KH Ishom: Perlu Rekomendasi atas Kelemahan Kebijakan Ekspor Benih Lobster
Kamis, 23 Juli 2020 | 12:00 WIB
“Kita tidak boleh menjadi budak bangsa lain. Bangsa Indonesia harus mandiri dan bukan hanya slogan saja,” tegasnya.
Jakarta, NU Online
Rais Syuriyah PBNU KH Ahmad Ishomuddin menanggapi kebijakan berbeda dari dua Menteri Kelautan dan Perikanan (KKP) soal ekspor benih lobster. Menurutnya, keduanya tidak perlu dipertentangkan. Yang diperlukan adalah rekomendasi atas kelemahan dan kekurangan kebijakan yang ada.
Kiai Ishom mengingatkan semua pihak untuk tidak terjebak dengan mempertentangkan kebijakan menteri lama dan baru. Keduanya merupakan sebuah ijtihad (usaha) yang memiliki perspektif berbeda.

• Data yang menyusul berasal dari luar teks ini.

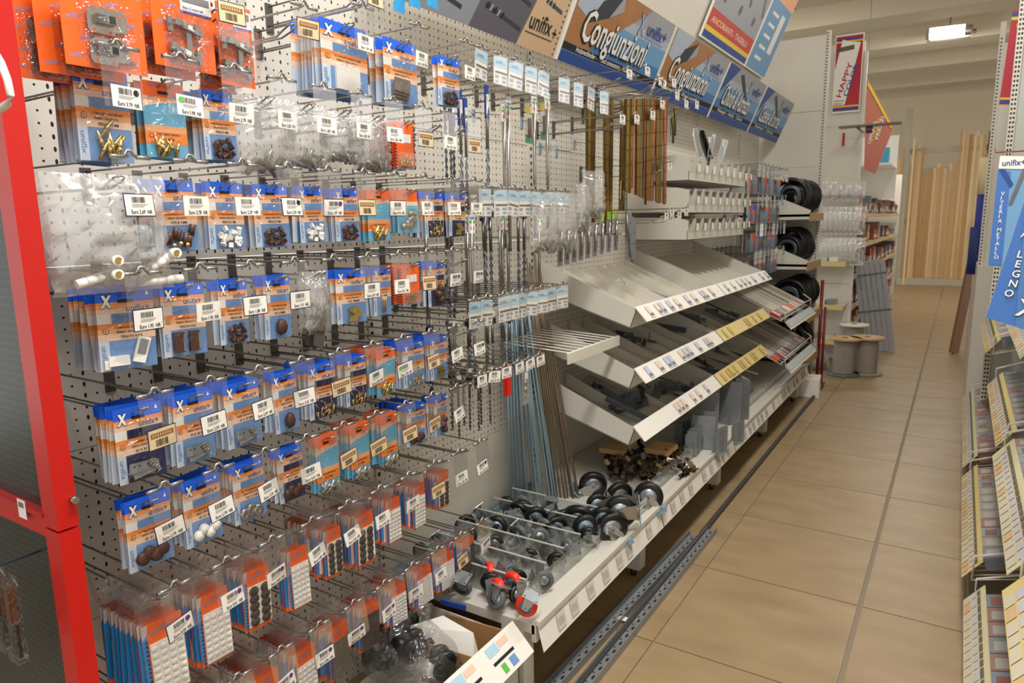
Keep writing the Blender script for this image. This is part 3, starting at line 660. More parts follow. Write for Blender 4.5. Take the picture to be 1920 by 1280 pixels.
for i, (px, py) in enumerate(((570, 12), (430, -20), (700, -40))):
    p = uy(px, py, XT); hook(XT, p.y, p.z, 'steel peg hook at the top edge, %s from left' % ORD[i], '1,94', 'b', None, 0, drop=.045)
for i, (px, py) in enumerate(((748, 28), (772, 20), (800, 22))):
    p = uy(px, py-20, -1.28); t = thing('fitting_bag', 'small orange and bright blue bag at top edge, %s of three' % ORD[i], 'bag', (-1.28+.01*i, p.y, p.z+.09), group='small bags at the top edge')
    m = MB().box((-.0004,-.022,-.11),(.0004,.022,.02), mat('bright_cyan','22a4e0',.35)); m.rect(.001,-.022,.022,-.075,-.045,orange); m.rect(.001,-.022,.022,-.045,-.03,peach); m.build('card', t)
    pouch_mesh(.023, -.112, 0, 3, clearp, .008).build('pouch', t)

# red framed display panel standing at right angles to the wall
rf = thing('display_stand', 'red framed display panel with dark perforated sheets at the left edge', 'display', (-1.24, .50, 0))
zj = on(149, 985, 0, -1.24).z
for z0, z1 in ((0, zj-.002), (zj+.002, 2.3)):
    MB().box((-.048, .012, z0), (0, .046, z1), red).build('frame_post', rf)
for zc in (zj, 2.28, .04):
    MB().box((-.75, .016, zc-.022), (-.048, .042, zc+.022), red).build('cross_rail', rf)
MB().box((-.75, .010, zj+.016), (-.048, .016, zj+.024), mat('dark_red', 'b0120c', .35)).build('rail_lip', rf)
def perf():
    m = bpy.data.materials.new('perforated_dark_sheet'); m.use_nodes = True; nt = m.node_tree; b = nt.nodes['Principled BSDF']
    tc = nt.nodes.new('ShaderNodeTexCoord'); v = nt.nodes.new('ShaderNodeTexVoronoi'); v.inputs['Randomness'].default_value = 0; v.inputs['Scale'].default_value = 1
    r = nt.nodes.new('ShaderNodeValToRGB'); r.color_ramp.interpolation = 'CONSTANT'; r.color_ramp.elements[0].color = (*lin('4d5754'), 1); r.color_ramp.elements[1].position = .17; r.color_ramp.elements[1].color = (*lin('2a3230'), 1)
    mp = nt.nodes.new('ShaderNodeMapping'); mp.inputs['Scale'].default_value = (75, 0, 75); mp.inputs['Location'].default_value = (0, 0, 0)
    nt.links.new(tc.outputs['Object'], mp.inputs[0]); nt.links.new(mp.outputs[0], v.inputs['Vector']); nt.links.new(v.outputs['Distance'], r.inputs[0]); nt.links.new(r.outputs[0], b.inputs['Base Color'])
    b.inputs['Roughness'].default_value = .3; b.inputs['Metallic'].default_value = .3; return m
pm_ = perf()
MB().box((-.75, .028, .04), (-.048, .032, zj-.02), pm_).build('perforated_sheet', rf); MB().box((-.75, .028, zj+.02), (-.048, .032, 2.27), pm_).build('perforated_sheet', rf)
MB().rect(0, 0, .034, 0, .03, paper)
m = MB().quad([(-.135, .0095, zj+.0), (-.105, .0095, zj+.0), (-.105, .0095, zj+.035), (-.135, .0095, zj+.035)], paper)
for i in range(5): m.quad([(-.13+i*.004, .009, zj+.02), (-.128+i*.004, .009, zj+.02), (-.128+i*.004, .009, zj+.03), (-.13+i*.004, .009, zj+.03)], ink)
m.build('price_sticker', rf)
MB().cyl((0, .04, zj+.05), (.012, .04, zj+.05), .006, chrome, 12).build('bolt', rf)
# tools hanging on the panel and white rope
p = on(40, 1045, 1, .50)
h = thing('peg_hook', 'thin blue steel hook on the dark perforated panel', 'hook', (p.x, .50, p.z))
MB().tube([(0, .028, 0), (0, -.1, 0), (0, -.12, .012)], .002, mat('blue_steel', '6f8ea5', .3, .8)).build('wire', h)
for i, (px, py) in enumerate(((2, 1150), (26, 1170))):
    p = on(px, py, 1, .47); t = thing('scraper', '%s scraper tool in clear sleeve on the dark panel' % ('left' if i == 0 else 'right'), 'tool', (p.x, .47, p.z))
    m = MB().box((-.007, -.006, .0), (.007, .006, .07), mat('orange_brown_wood', '5d3a20', .5)); m.build('handle', t)
    MB().box((-.013, -.003, -.06), (.013, .003, .0), blackm).build('blade', t); MB().box((-.017, -.009, -.07), (.017, .009, .09), clearp).build('sleeve', t)
pts = [on(px, py, 1, .42) for px, py in ((-12, 95), (2, 118), (14, 150), (20, 178), (14, 195), (-4, 208))]
o = MB().tube(pts, .0045, white, 8).build('rope'); tag(o, 'white twisted rope loop hanging over the red frame', 'rope')

# ---------------- second bay: long hooks with ticket flaps, drill bits
def ticket_mesh(kind, seed):
    m = MB(); w_ = .031; r = random.Random(seed)
    m.box((-.0005,-w_,-.088),(.0005,w_,-.008), paper); m.rect(.001,-w_,w_,-.040,-.010, mat('ticket_blue','a9cfe2',.5)); m.text('unifix', .009, (.0016,-w_+.008,-.026),(0,1,0),(0,0,1), blue2, fit=.034); m.rect(.001,-w_+.004,w_-.004,-.030,-.0285, mat('tick_line','4f7da5',.5))
    m.rect(.001,-w_+.006,w_,-.057,-.051, ink)
    for q in range(6): m.rect(.001,-w_+.006+q*.003,-w_+.0075+q*.003,-.072,-.062, ink)
    m.text('2,%d0' % r.randint(1,9), .009, (.001,-w_+.006,-.084),(0,1,0),(0,0,1), ink, fit=.014); m.rect(.001,.006,w_-.004,-.070,-.062,mat('pale_ink','8d95b5',.5)); m.rect(.001,.008,w_-.006,-.082,-.075,lblue)
    return m
TK = [ticket_mesh(0, i).mesh('ticket') for i in range(4)]
FLAP = MB().quad([(.002,-.034,.0),(.002,.034,.0),(.002,.034,-.092),(.002,-.034,-.092)], clearh).mesh('clear_flap')
def ticket_hook(x, y, z, label, group, rz=0, rx=0, small=False):
    t = thing('peg_hook', label, 'hook', (x, y, z), (0, 0, 0), group)
    for me, n in zip(get_hw(x-XW), ('backplate','product_wire','label_wire','tag_bar')): put(n, me, t)
    if small: g = put('price_tag', tag_mesh('2,%d5' % rnd.randint(1, 9), 'w', None), t, (0, 0, -.02), (rx, 0, rz))
    else: put('ticket', TK[rnd.randrange(4)], t, (0, 0, 0), (rx, 0, rz)); put('clear_flap', FLAP, t, (0, 0, 0), (rx, 0, rz))
for z, ys, rn, small in ((2.0, [1.765,1.865,1.955,2.045,2.13,2.27,2.38,2.49,2.60], 'top', 0), (1.605, [1.765,1.85,1.93,1.99,2.06,2.14,2.20,2.27], 'middle', 0), (1.27, [1.70,1.765,1.86,1.92,1.975,2.035,2.10,2.17,2.25], 'lower', 0), (1.035, [1.72,1.79,1.86,1.94,2.01,2.08], 'lowest', 1)):
    for i, y in enumerate(ys):
        ticket_hook(-1.22, y, z, 'peg hook with %s ticket, %s from left, %s ticket row beside the rods' % ('small white' if small else 'blue-topped', ORD[i], rn), 'ticket hooks, %s row' % rn, rnd.uniform(-.25,.15), rnd.uniform(-.15,.15), small)
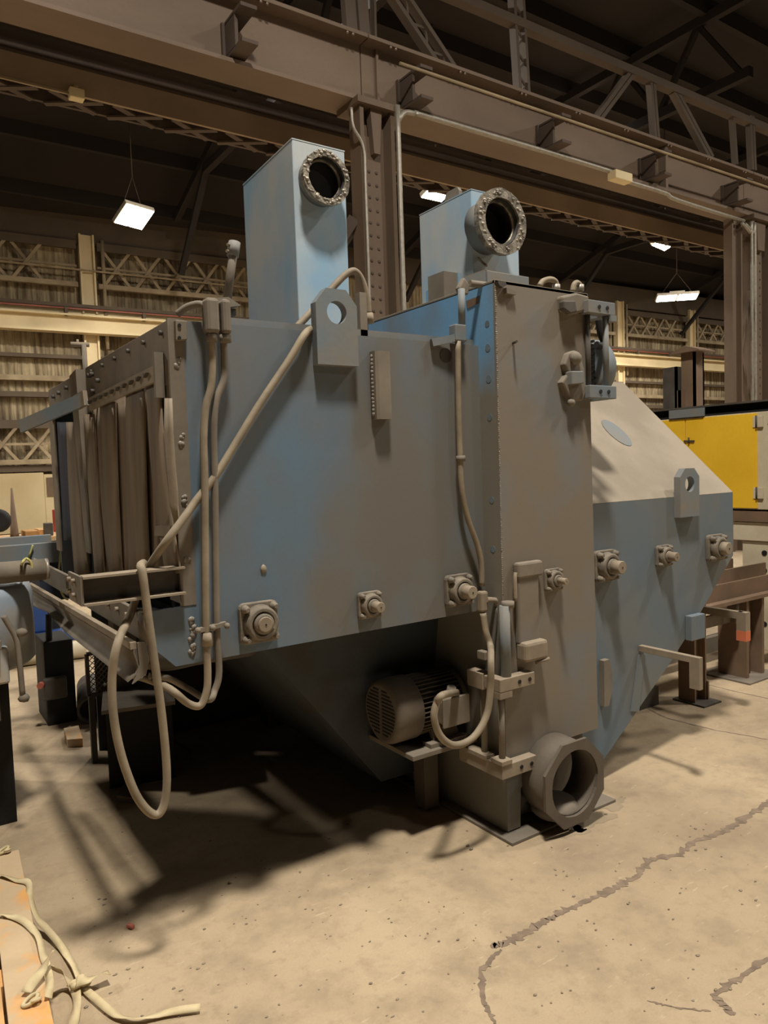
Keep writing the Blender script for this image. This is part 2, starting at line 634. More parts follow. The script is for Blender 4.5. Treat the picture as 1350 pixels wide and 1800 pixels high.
mb = MB()
us = []
u = -8.0
k = 0
prof = (0.0, 0.025, 0.025, 0.0)
while u < 44:
    us.append((u, prof[k % 4]))
    u += 0.045
    k += 1
vs = [W(uu, oo - 0.25, z) for z in (0.0, 8.9) for uu, oo in us]
n = len(us)
mb.add(vs, [(i, i + 1, n + i + 1, n + i) for i in range(n - 1)])
wall_back = mb.build('wall_back', 'sheet', kind='structure')
for z0, z1, mt in ((4.28, 4.42, 'lattice'), (3.84, 3.98, 'girt'), (4.9, 5.0, 'girt'), (8.05, 8.95, 'girt'), (1.83, 2.0, 'girt')):
    wbox(MB(), -7, 44, -0.22, 0.0, z0, z1).build('girt', mt, wall_back)
wbox(MB(), -7, 0.82, -0.2, 0.06, 0.2, 1.8).build('lower_board', 'white_wall', wall_back)
wbox(MB(), 1.22, 9, -0.2, 0.06, 0.2, 1.8).build('lower_board', 'white_wall', wall_back)
dr = wbox(MB(), 0.83, 1.2, -0.2, 0.02, 0.0, 1.75).build('door_1', 'white_wall', kind='structure')
wbox(MB(), 0.89, 1.14, -0.0, 0.05, 1.15, 1.66).build('window_panel', 'door', dr)

# cream crane beam, its rail, red bus bar
cb = thing('crane_beam', 'long cream crane beam along the far corrugated wall', 'beam', W(14, 0.3, 5.6))
wbox(MB(), -7, 44, 0.2, 0.25, 5.62, 6.0).build('web', 'cream', cb)
wbox(MB(), -7, 44, 0.08, 0.42, 5.56, 5.62).build('bottom_flange', 'cream', cb)
wbox(MB(), -7, 44, 0.08, 0.42, 6.0, 6.05).build('top_flange', 'cream', cb)
wbox(MB(), -7, 44, -0.1, 0.05, 6.05, 6.25).build('walkway_edge', 'cream', cb)
wbox(MB(), -7, 44, 0.12, 0.3, 6.25, 6.34).build('rail', 'girt', cb)
MB().bar(W(-7, 0.34, 6.2), W(44, 0.34, 6.2), 0.04, 0.04).build('bus_bar', 'red_line', cb)
for k in range(24):
    uu = -4.6 + k * 2.05
    mbk = wbox(MB(), uu, uu + 0.08, 0.25, 0.4, 6.0, 6.22)
    mbk.build('bus_bar_hanger', 'girt', cb)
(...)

Yang perlu dilakukan adalah memberikan rekomendasi kepada pemerintah terkait kekurangan dan kelemahan dari kebijakan-kebijakan yang ada. Semua kebijakan yang diambil pemerintah, lanjutnya, merupakan usaha untuk memberikan kemaslahatan bagi masyarakat.
“Tasharruful imam ‘alar ra’iyyah manuthun bil maslahah. Kebijakan pemimpin harus didasarkan pada kesejahteraan rakyat,” ungkapnya mengutip sebuah kaidah fikih terkenal saat berbicara pada Bahtsul Masail Qanuniyyah Lembaga Bahtsul Masail (LBM) PBNU bertema “Telaah Kebijakan Ekspor Lobster” yang dilakukan secara virtual, Kamis (23/7).
Terkait dengan permasalahan yang menyangkut nasib masyarakat seperti ini, Kiai Ishom mengatakan bahwa sudah seharusnya para ulama NU ikut serta merespons dan memberi solusi terbaik bagi kemaslahatan bersama.
“Kita tidak boleh menjadi budak bangsa lain. Bangsa Indonesia harus mandiri dan bukan hanya slogan saja,” tegasnya.
Senada dengan Kiai Ishom, Ketua PBNU H Robikin Emhas mengatakan, semua kebijakan yang dibuat oleh pemerintah terkait dengan lobster ini tentunya sudah mempertimbangkan banyak hal dan melalui kajian intensif dari sisi ekologi dan ekonomi. Namun yang patut dipertanyakan adalah jangka waktu kebijakan pertama dan kedua yang tidak terpaut waktu yang lama.
“Bagaimana dua kebijakan ini memiliki jarak waktu yang tidak lama? Tentunya tidak boleh ada kebijakan yang tidak didasarkan dengan data. Tolok ukurnya pun tidak hanya melihat ada aksi demo atau tidak. Itu terlalu sederhana,” kata Kiai Robikin pada kesempatan yang sama.
Ia berharap kebijakan yang dibuat pemerintah harus mampu terlihat dahulu hasilnya dan mampu dirasakan manfaatnya sebelum diambil kebijakan baru. Kebijakan pun lanjutnya harus melibatkan banyak pihak. Artinya kebijakan tidak boleh diambil dari masukan pihak-pihak tertentu saja.
Saat ini, pemerintah melalui Kementerian Kelautan dan Perikanan (KKP) telah resmi membuka keran ekspor benih lobster. Dibukanya kembali keran ekspor benih lobster tersebut tercantum dalam Peraturan Menteri KKP Nomor 12/Permen-KP/2020 tentang Pengelolaan Lobster (Panulirus spp), Kepiting (Scylla spp), dan Rajungan (Portunus spp) di Wilayah Negara Republik Indonesia.
Alasan dibukanya keran ekspor lobster ini menurut pemerintah adalah untuk menambah devisa negara dan meningkatkan kesejahteraan para nelayan. Padahal, sebelumnya izin ekspor benih lobster ini sempat menjadi polemik. Masalahnya adalah jika benih lobster terus-terusan diambil dalam skala masif, bukan hanya benih tetapi kepunahan lobster tidak bisa diinterupsi.
Inilah yang menjadi dasar Menteri KKP periode 2014-2019 mengeluarkan Permen tentang larangan ekspor benih lobster yang tertuang dalam Peraturan Menteri Kelautan dan Perikanan Nomor 56/Permen-KP/2016 tentang Larangan Penangkapan dan/atau Pengeluaran Lobster (Panulirus spp), Kepiting (Scylla spp), dan Ranjungan (Portunus spp) dari Wilayah Negara Republik Indonesia.